Sem dúvida. A liberdade é total e partilha-se de uma forma muito forte
e emocional o amor que se tem pela rádio. Somos todos uns carolas,
ninguém recebe. Ainda há diletantes e isso é comovente e sustenta o
espírito da RUC.

Tens tido bom feedback do programa através da Internet e do Podcast?

Sim, a resposta tem sido surpreendente... o que me deixa um pouco embaraçado.
É óptimo saber que vou tendo novos ouvintes e que eles podem chegar do
mundo inteiro. E depois é engraçado perceber que havia pessoas que
passavam há muito pelo blogue e nunca tinham escutado o “Vidro Azul”.
O Podcastveio possibilitar este encontro.

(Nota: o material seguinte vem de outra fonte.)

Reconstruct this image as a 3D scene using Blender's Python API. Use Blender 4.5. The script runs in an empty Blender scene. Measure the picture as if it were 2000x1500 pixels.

Queres continuar a fazer rádio até que a "voz te doa"?

Sim, claro. A rádio e a música provocam-me um sentimento inexprimível.


VIDRO AZUL
Um programa de rádio e outros "estilhaços"...

RUC – Rádio Universidade Coimbra (107.9 FM ): 2ª Feira (23:00/01:00)
Repetição: Sábado p/ Domingo (02:00/04:00)
Rádio: http://www.ruc.pt/
Blogue:http://www.vidroazulruc.blogspot.com/
Podcast:http://www.vidroazul.libsyn.com/


Os programas de autoria nas rádios locais gozam de uma liberdade
criativa actualmente quase inalcançável nas estações de maior
dimensão. Há casos de puro amadorismo, onde ainda se joga com amor à
camisola, o que é compreensível e necessário, pois as pessoas que
querem fazer rádio têm de começar por algum lado. Existem programas
com longo historial nas pequenas rádios e que já se tornaram "parte da
mobília". São marcas das estações que os emitem e têm seguidores
atentos e fãs fiéis. Estes realizadores, de alma romântica, subsistem
no éter pelo poder da força de vontade e não pela vontade da força.